Many people ask me why I haven't moved permanently elsewhere. The answer is simple: quality of live. It's really hard to get the quality of life that we have in Spain (free health care, awesome food, awesome weather, lots and lots of places to visit on the weekends, awesome hiking places, beaches, mountains to sky, etc). Specially if you have a high salary like us in tech do.

About Madrid and Barcelona. I think both are good choices, but let me summarize some thoughts: - Barcelona. It has a beach and the sea; if you are really into it, it's a great choice. It's near France, so it's great to rent a car and travel to Europe (France, Italy). The city is lovely although there are way too many tourists now (you will avoid many areas). It had an ecosystem much bigger than Madrid, but right now it's not anymore. The design community is bigger there. There are more international people living there for 1-2 years, but they usually leave. - Madrid. The bigger companies are here (Amazon has tons of good paying jobs, Google, Facebook). If you avoid Puerta del Sol, the rest of areas are very calm. It has high-speed trains with all over Spain, it's the best spot if you want to travel. The startup ecosystem has grown a lot, Google opened a Campus there (like in London). There are many accelerators in Madrid. And many of us who sold previous companies are already into our 2-3 companies. Wages are higher and the cost is kind of similar now (what they told me in Barcelona two weeks ago). Madrid has more events than in Barcelona.

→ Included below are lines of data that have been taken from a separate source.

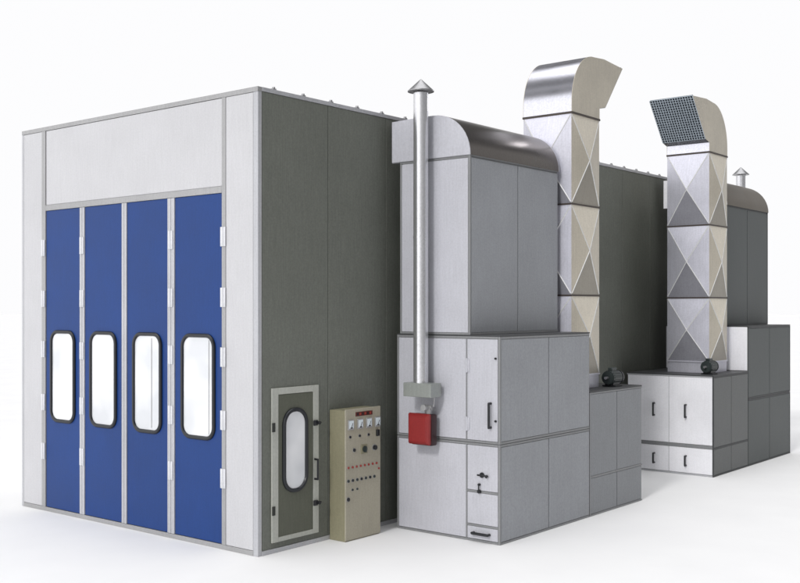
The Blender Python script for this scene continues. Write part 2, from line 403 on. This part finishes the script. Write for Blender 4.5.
MB().box(XA, XB - .021, YF - .003, YF + .017, .490, .550, bev=.004).build('trim_rail', M['trim_grey'], fs)
MB().box(XA, XB - .021, YF - .003, YF + .017, 0, .030, bev=.004).build('trim_rail', M['alu_light'], fs)
MB().box(XA, XB - .021, YF - .003, YF + .017, ZS - .042, ZS - .020, bev=.004).build('trim_rail', M['alu_light'], fs)

# ------------------------------------------------------------------ exhaust ducts
DX0, DX1, DY = .785, 1.60, 4.68
DW = .835
def duct(loc, label, my, grp=None):
    d = thing('exhaust_duct', loc, label, 'duct')
    zs = [(ZS + .21, 3.16), (3.18, 4.49), (4.51, 5.82)]
    y0, y1 = DY, DY + DW
    MB().box(DX0 + .004, DX1 - .004, my(y0 + .004), my(y1 - .004), ZS + .001, ZS + .20, bev=.004).build('base_collar', M['steel'], d)
    C4 = [(DX0, y0), (DX1, y0), (DX1, y1), (DX0, y1)]
    for z0, z1 in zs:
        sF = MB(); fmat = []; zc = (z0 + z1) / 2
        for i in range(4):
            (xa, ya), (xb, yb) = C4[i], C4[(i + 1) % 4]
            n = Vector((yb - ya, -(xb - xa), 0)).normalized()
            c = Vector(((xa + xb) / 2, (ya + yb) / 2, zc)) + n * .070
            P = [Vector((xa, ya, z0)), Vector((xb, yb, z0)), Vector((xb, yb, z1)), Vector((xa, ya, z1))]
            s = sF; nf0 = len(s.bm.faces)
            for j in range(4):
                a, b = P[j], P[(j + 1) % 4]
                s.poly([(q.x, my(q.y), q.z) for q in (a, b, c)])
            for q in P:
                qq = q + (c - q) * .03
                s.cyl((qq.x, my(qq.y), qq.z), (c.x, my(c.y), c.z), .009, seg=6)
            s.bm.faces.ensure_lookup_table()
            for q_, fc in enumerate(s.bm.faces[nf0:]):
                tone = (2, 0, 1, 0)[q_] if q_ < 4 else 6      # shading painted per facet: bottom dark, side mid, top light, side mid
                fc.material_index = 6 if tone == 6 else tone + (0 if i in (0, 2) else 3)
        bmesh.ops.remove_doubles(sF.bm, verts=sF.bm.verts, dist=1e-4)
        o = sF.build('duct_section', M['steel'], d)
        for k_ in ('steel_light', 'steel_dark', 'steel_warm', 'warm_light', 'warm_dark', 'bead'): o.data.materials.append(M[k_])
    for z in (ZS + .205, 3.17, 4.50):
        MB().box(DX0 - .012, DX1 + .012, my(y0 - .012), my(y1 + .012), z - .012, z + .012, bev=.003).build('flange', M['flange' if z > 3 else 'steel'], d)
    MB().box(DX0 - .014, DX1 + .014, my(y0 - .014), my(y1 + .014), 5.812, 5.842, bev=.003).build('flange', M['flange'], d)
    # elbow
    prof = [(0, 5.843), (0, 5.98)]
    for i in range(1, 15):
        a = math.radians(180 - 90 * i / 14)
        prof.append((.66 + .66 * math.cos(a), 5.98 + .765 * math.sin(a)))
    prof += [(.98, 6.772), (1.58, 6.735), (1.02, 6.045), (DW, 6.00), (DW, 5.843)]
    prof = [(y0 + a, z) for a, z in prof]
    n = len(prof)
    s = MB(); A = [s.bm.verts.new((DX0, my(y), z)) for y, z in prof]; B = [s.bm.verts.new((DX1, my(y), z)) for y, z in prof]
    io = n - 4                                   # the opening: between prof[io] and prof[io+1]
    for i in range(n):
        if i in (io, n - 1): continue
        s.bm.faces.new((A[i], A[(i + 1) % n], B[(i + 1) % n], B[i]))
    el = s.build('elbow', M['elbow_steel'], d, smooth=True)
    for x, sg in ((DX0, -1), (DX1, 1)):
        c = MB(); P = [c.bm.verts.new((x + sg * .001, my(y), z)) for y, z in prof]; Q = [c.bm.verts.new((x + sg * .008, my(y), z)) for y, z in prof]
        c.bm.faces.new(P); c.bm.faces.new(Q)
        for i in range(n): c.bm.faces.new((P[i], P[(i + 1) % n], Q[(i + 1) % n], Q[i]))
        c.build('elbow_cheek', M['steel_warm'], el)
    # outlet grille with wires
    a = Vector((0, my(prof[io][0]), prof[io][1])); b = Vector((0, my(prof[io + 1][0]), prof[io + 1][1]))
    nrm = Vector((0, -(b.z - a.z), (b.y - a.y))).normalized()
    if (nrm.y > 0) != (my(1) > my(0)): nrm = -nrm
    g = MB(); inn = -nrm * .03
    g.poly([(DX0, (a + inn).y, (a + inn).z), (DX1, (a + inn).y, (a + inn).z), (DX1, (b + inn).y, (b + inn).z), (DX0, (b + inn).y, (b + inn).z)])
    gb = g.build('outlet_throat', M['mesh_dark'], el)  # flat dark sheet in place of the shaded duct interior
    w = MB(); NX, NZ = 17, 18
    for i in range(NX + 1):
        x = DX0 + (DX1 - DX0) * i / NX; w.cyl((x, a.y, a.z), (x, b.y, b.z), .008, seg=6)
    for j in range(NZ + 1):
        p_ = a + (b - a) * j / NZ; w.cyl((DX0, p_.y, p_.z), (DX1, p_.y, p_.z), .008, seg=6)
    w.build('wire_grille', M['mesh_wire'], el)
    return d
duct((1.19, 5.1, ZS), 'galvanised square duct whose curved outlet hood faces away, behind the near air unit', lambda y: y)
duct((1.19, 10.09, ZS), 'galvanised square duct with wire grille outlet facing the viewer, above white cabinet', lambda y: 15.19 - y)

# ------------------------------------------------------------------ fan motors
def motor(y, label, s):
    x, z = 1.70, ZS + .135
    m_ = thing('fan_motor', (x, y, ZS), label, 'motor', None)
    b = MB(); b.cyl((x - .02, y - .17, z), (x - .02, y + .13, z), .105, seg=28, bev=.012)
    for k in range(16):
        a = 2 * math.pi * k / 16
        b.box(x - .02 + .108 * math.cos(a) - .006, x - .02 + .108 * math.cos(a) + .006, y - .13, y + .10, z + .108 * math.sin(a) - .006, z + .108 * math.sin(a) + .006)
    b.build('body', M['motor'], m_, smooth=True)
    MB().cyl((x - .02, y + .131, z), (x - .02, y + .20, z), .112, .095, seg=28, bev=.01).build('fan_cowl', M['black'], m_, smooth=True)
    MB().box(x - .06, x + .02, y - .09, y + .05, z + .10, z + .15, .01).build('terminal_box', M['motor'], m_)
    MB().box(x - .13, x + .09, y - .13, y + .10, ZS + .001, ZS + .022, .003).box(x - .09, x - .06, y - .12, y + .09, ZS + .02, z - .06).box(x + .02, x + .05, y - .12, y + .09, ZS + .02, z - .06).build('foot', M['black'], m_)
    MB().cyl((x - .02, y - .24, z), (x - .02, y - .16, z), .022, seg=12).build('shaft', M['cap'], m_)
motor(5.80, 'small dark fan motor on the low grey cabinet beside the near duct', 1)
motor(9.50, 'small dark fan motor on the white-fronted cabinet before the far duct', -1)

# ------------------------------------------------------------------ flues and burner
def flue(yc, label, far, ywall):
    xc = .81
    f_ = thing('flue_pipe', (xc, yc, 2.0), label, 'flue pipe')
    MB().cyl((xc, yc, 2.01), (xc, yc, 5.80), .098, seg=40).build('pipe', M['pipe'], f_, smooth=True)
    MB().cyl((xc, yc, 3.9), (xc, yc, 3.925), .101, seg=40).build('pipe_joint', M['pipe'], f_, smooth=True)
    c = MB(); c.cyl((xc, yc, 5.83), (xc, yc, 5.985), .172, .004, seg=40); c.cyl((xc, yc, 5.818), (xc, yc, 5.83), .174, seg=40)
    cap = c.build('rain_cap', M['cap'], f_, smooth=True)
    s = MB()
    for k in range(3):
        a = 2 * math.pi * k / 3 + .4; s.box(xc + .09 * math.cos(a) - .008, xc + .09 * math.cos(a) + .008, yc + .09 * math.sin(a) - .003, yc + .09 * math.sin(a) + .003, 5.76, 5.82)
    s.build('cap_strut', M['cap'], cap)
    br = MB().box(.61, 1.06, yc - .12, yc + .11, 1.83, 2.01, .006).build('collar_box', M['bracket'], f_)
    MB().box(.66, 1.0, min(yc + .11, ywall), max(yc + .11, ywall), 1.86, 1.98).build('wall_bracket', M['bracket'], f_)
    return f_
flue(2.14, 'tall shiny flue pipe with conical cap in front of the near air unit', False, Y0)
flue(13.26, 'distant flue with small conical cap poking up behind the far curved hood', True, MY(Y0))

bu = thing('burner', (.8, 2.1, 1.2), 'red burner box with chamfered edges below the flue pipe collar', 'burner')
def cham(x0, x1, y0, y1, z0, z1, ch, name, mat):
    s = MB(); 
    back = [(x0, z0), (x1, z0), (x1, z1), (x0, z1)]
    front = [(x0 + ch, z0 + ch), (x1 - ch, z0 + ch), (x1 - ch, z1 - ch), (x0 + ch, z1 - ch)]
    L1 = [s.bm.verts.new((x, y1, z)) for x, z in back]; L2 = [s.bm.verts.new((x, y0 + ch, z)) for x, z in back]; L3 = [s.bm.verts.new((x, y0, z)) for x, z in front]
    for A, B in ((L1, L2), (L2, L3)):
        for i in range(4): s.bm.faces.new((A[i], A[(i + 1) % 4], B[(i + 1) % 4], B[i]))
    s.bm.faces.new(L1); s.bm.faces.new(L3)
    bmesh.ops.bevel(s.bm, geom=list(s.bm.edges), offset=.008, segments=2, affect='EDGES')
    return s.build(name, M[mat], bu)
MB().box(.645, .99, 2.135, 2.26, 1.19, 1.60, .02).build('housing', M['dred'], bu, smooth=True)
cham(.635, .985, 2.06, 2.134, 1.205, 1.61, .035, 'cover', 'red')
MB().cyl((.81, 2.26, 1.40), (.81, 2.335, 1.40), .09, seg=24).build('blast_tube', M['cap'], bu, smooth=True)
MB().cyl((.90, 2.18, 1.60), (.90, 2.18, 1.70), .045, seg=20, bev=.006).cyl((.82, 2.18, 1.69), (.96, 2.18, 1.69), .03, seg=16).cyl((.90, 2.12, 1.69), (.90, 2.07, 1.69), .042, seg=20).build('gas_valve', M['alu'], bu, smooth=True)
MB().tube([(.955, 2.18, 1.69), (.99, 2.18, 1.71), (1.0, 2.18, 1.83)], .012).build('fuel_line', M['cap'], bu, smooth=True)

# ------------------------------------------------------------------ camera
cam = bpy.data.cameras.new('camera'); co = bpy.data.objects.new('camera', cam); COL.objects.link(co)
co.location = (9.2248, -8.6636, 3.0); co.rotation_euler = (math.radians(90), 0, math.radians(39.0588))
cam.sensor_width = 36; cam.lens = 47.03; cam.shift_y = .0194; cam.clip_end = 2000
sc.camera = co

# ------------------------------------------------------------------ light: white world with bands invented for reflections, one key lamp
w = bpy.data.worlds.new('World'); sc.world = w; w.use_nodes = True
nt = w.node_tree; N, L = nt.nodes, nt.links
bg = N['Background']
tc = N.new('ShaderNodeTexCoord'); sp = N.new('ShaderNodeSeparateXYZ'); L.new(tc.outputs['Generated'], sp.inputs[0])
SKYTOP = 2.6
rm = N.new('ShaderNodeValToRGB'); r_ = rm.color_ramp
mr = N.new('ShaderNodeMapRange'); mr.inputs['From Min'].default_value = -1; mr.inputs['From Max'].default_value = 1
L.new(sp.outputs['Z'], mr.inputs['Value']); L.new(mr.outputs['Result'], rm.inputs['Fac'])
def zf(deg): return (math.sin(math.radians(deg)) + 1) / 2
stops = [(-90, .55), (-8, .6), (-5, .98), (23, .98), (27, .07), (34, .06), (38, .28), (41, .28), (44, .06), (55, .08), (60, SKYTOP), (90, SKYTOP)]  # out-of-view dark bands and bright top, shaped for reflections and floor light
r_.elements[0].position = zf(stops[0][0]); r_.elements[0].color = (stops[0][1],) * 3 + (1,)
r_.elements[1].position = zf(stops[-1][0]); r_.elements[1].color = (stops[-1][1],) * 3 + (1,)
for dg, v in stops[1:-1]:
    e = r_.elements.new(zf(dg)); e.color = (v, v, v * 1.012, 1)
# world dimmed towards +X, out of view, to darken the side faces
mx = N.new('ShaderNodeMapRange'); mx.interpolation_type = 'SMOOTHSTEP'
mx.inputs['From Min'].default_value = .05; mx.inputs['From Max'].default_value = .75
mx.inputs['To Min'].default_value = 1.0; mx.inputs['To Max'].default_value = .35
L.new(sp.outputs['X'], mx.inputs['Value'])
my_ = N.new('ShaderNodeMapRange'); my_.interpolation_type = 'SMOOTHSTEP'  # world raised behind the camera as added front fill
my_.inputs['From Min'].default_value = -.1; my_.inputs['From Max'].default_value = -.8
my_.inputs['To Min'].default_value = 1.0; my_.inputs['To Max'].default_value = 1.7
L.new(sp.outputs['Y'], my_.inputs['Value'])
mq = N.new('ShaderNodeMath'); mq.operation = 'MULTIPLY'; L.new(mx.outputs['Result'], mq.inputs[0]); L.new(my_.outputs['Result'], mq.inputs[1])
mm = N.new('ShaderNodeVectorMath'); mm.operation = 'SCALE'; L.new(rm.outputs['Color'], mm.inputs[0]); L.new(mq.outputs[0], mm.inputs['Scale'])
L.new(mm.outputs[0], bg.inputs['Color']); bg.inputs['Strength'].default_value = 1.0

sun = bpy.data.lights.new('key_lamp', 'SUN'); so = bpy.data.objects.new('key_lamp', sun); COL.objects.link(so)
dirn = Vector((.14, -.80, .53)).normalized()
so.rotation_euler = dirn.to_track_quat('Z', 'Y').to_euler()
sun.energy = 1.3; sun.angle = math.radians(9); sun.color = (1, .985, .96)

sc.view_settings.view_transform = 'Standard'; sc.view_settings.look = 'None'; sc.view_settings.exposure = 0
sc.cycles.max_bounces = 6
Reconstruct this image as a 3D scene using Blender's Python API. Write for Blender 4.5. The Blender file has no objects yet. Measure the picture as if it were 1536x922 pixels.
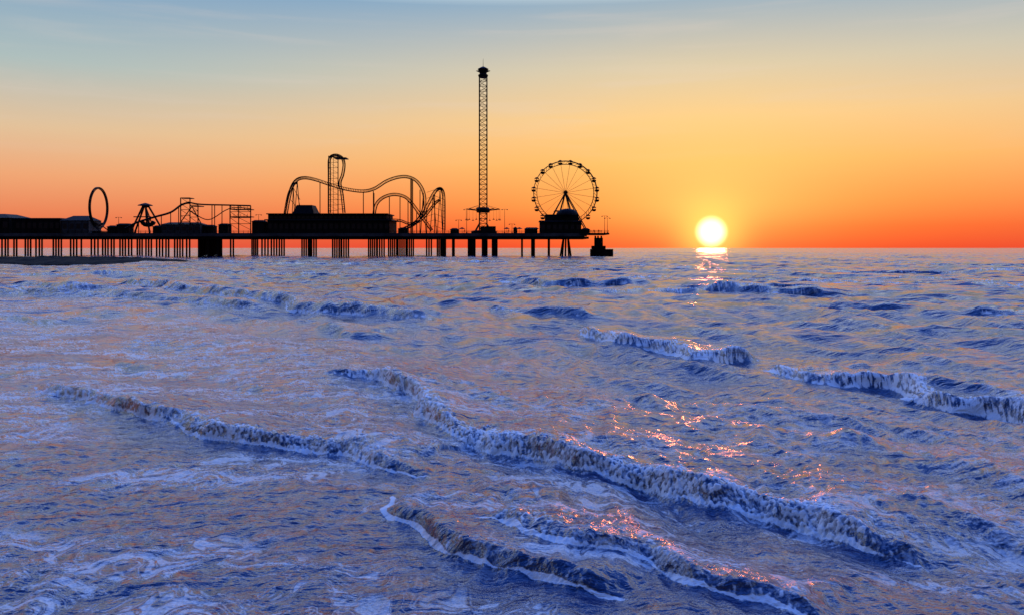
import bpy, math, random
import numpy as np
from mathutils import Vector, Matrix
random.seed(7); rng=np.random.RandomState(11)
sc=bpy.context.scene
sc.view_settings.view_transform='Standard'
try: sc.view_settings.look='None'
except Exception: pass
sc.view_settings.exposure=0

CAMH=3.9; F=1536*28/36.0; HZ=372.0; PD=360.0
# image pixel columns/rows -> metres at a given distance from the camera
def mx(u,d=PD): return (u-768.0)/F*d
def mz(v,d=PD): return CAMH+(HZ-v)/F*d
def gy(v): return CAMH*F/(v-HZ)
def lin(c):
    return tuple((x/255/12.92 if x/255<=0.04045 else ((x/255+0.055)/1.055)**2.4) for x in c)

# ---------------------------------------------------------------- camera
cam=bpy.data.cameras.new("camera"); co=bpy.data.objects.new("camera",cam)
sc.collection.objects.link(co); co.location=(0,0,CAMH); co.rotation_euler=(math.radians(90),0,0)
cam.sensor_width=36; cam.lens=28; cam.shift_y=-(461-HZ)/1536.0; cam.clip_start=0.1; cam.clip_end=60000
sc.camera=co

# ---------------------------------------------------------------- sun + sky
az=math.radians(14.05); el=math.radians(1.12)
S=Vector((math.sin(az)*math.cos(el),math.cos(az)*math.cos(el),math.sin(el)))
sl=bpy.data.lights.new("sun","SUN"); so=bpy.data.objects.new("sun",sl); sc.collection.objects.link(so)
sl.energy=0.13; sl.angle=math.radians(2.0); sl.color=(1.0,0.20,0.08)
so.rotation_euler=(-S).to_track_quat('-Z','Y').to_euler(); so.location=(200,800,60)

w=bpy.data.worlds.new("World"); sc.world=w; w.use_nodes=True
try:
    w.cycles.sampling_method='MANUAL'; w.cycles.sample_map_resolution=512
except Exception: pass
nt=w.node_tree; N=nt.nodes; Lk=nt.links; N.clear()
def wn(t,**k):
    n=N.new(t)
    for a,b in k.items(): setattr(n,a,b)
    return n
def wmath(op,a,b=None,clamp=False):
    n=N.new('ShaderNodeMath'); n.operation=op; n.use_clamp=clamp
    for i,v in enumerate((a,b)):
        if v is None: continue
        if isinstance(v,(int,float)): n.inputs[i].default_value=v
        else: Lk.new(v,n.inputs[i])
    return n.outputs[0]
def wmap(v,a,b,c,d,interp='SMOOTHSTEP'):
    n=N.new('ShaderNodeMapRange'); n.interpolation_type=interp
    Lk.new(v,n.inputs[0])
    for i,x in enumerate((a,b,c,d)): n.inputs[i+1].default_value=x
    return n.outputs[0]
def wmix(f,a,b,mode='MIX'):
    n=N.new('ShaderNodeMixRGB'); n.blend_type=mode
    for i,v in enumerate((f,a,b)):
        if isinstance(v,(int,float)): n.inputs[i].default_value=v
        elif isinstance(v,tuple): n.inputs[i].default_value=(*v[:3],1)
        else: Lk.new(v,n.inputs[i])
    return n.outputs[0]
tc=wn('ShaderNodeTexCoord'); D=tc.outputs['Generated']
nrm=wn('ShaderNodeVectorMath',operation='NORMALIZE'); Lk.new(D,nrm.inputs[0])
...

About the work. If you work in Tech, Spanish won't be a problem neither in Madrid nor Barcelona. In both places you may want to learn some Spanish & Catalan words to communicate better, but the situation is improving a lot (there are thousands of American & British teachers in our schools).

Salaries? Lower than in UK and Germany. But the top companies are paying much more than traditional companies. Let's say that the idea is that you save the same money. A Senior dev can get paid between 40 and 60k in Madrid in one of the top startups + stock options.

Don't do freelancing with local clients. If you are into remote, that's the best way to save money. Remote for a US client and work from Spain.

If you are searching for a startup and Madrid is finally a good option for you, check ours https://ontruck.com/work-with-us/. We are around 40 employees, we have grown a lot (€) in one year and we have just been invested by Atomico and Idinvest https://techcrunch.com/2017/05/11/ontruck/. Our focus is Europe.

1 comments

Just a small side note: saying health care is free is unrealistic.

I pay 378 euros a month as an automono and I don't have paro.

4.5k a year for health insurance it better be a damn good one.

This is for health insurance, your taxes and also for your retirement pension. Being autonomo is a handicap, this is true, but you are your own boss, choose your working hours, clothes etc as you want, stop working "when you want" and are supposedly paid for extra hours, so not all is bad after all.
He's paying for a retirement pension, but not __his__ retirement pension.
Your final pension depends on what you have paid in your worker's life. So he's paying "for a promise of having a better retirement pension".
Which taxes?
I am a Spanish "autonomo" living in Germany: healthcare is way more expensive here in Germany (and in many ways lower quality). I see Spanish freelancers complain a lot about how expensive healthcare is for them, but when you compare it with the rest of Europe/USA, it is quite cheap I'd say.
Those 378 euros are not just for health care, but also for retirement.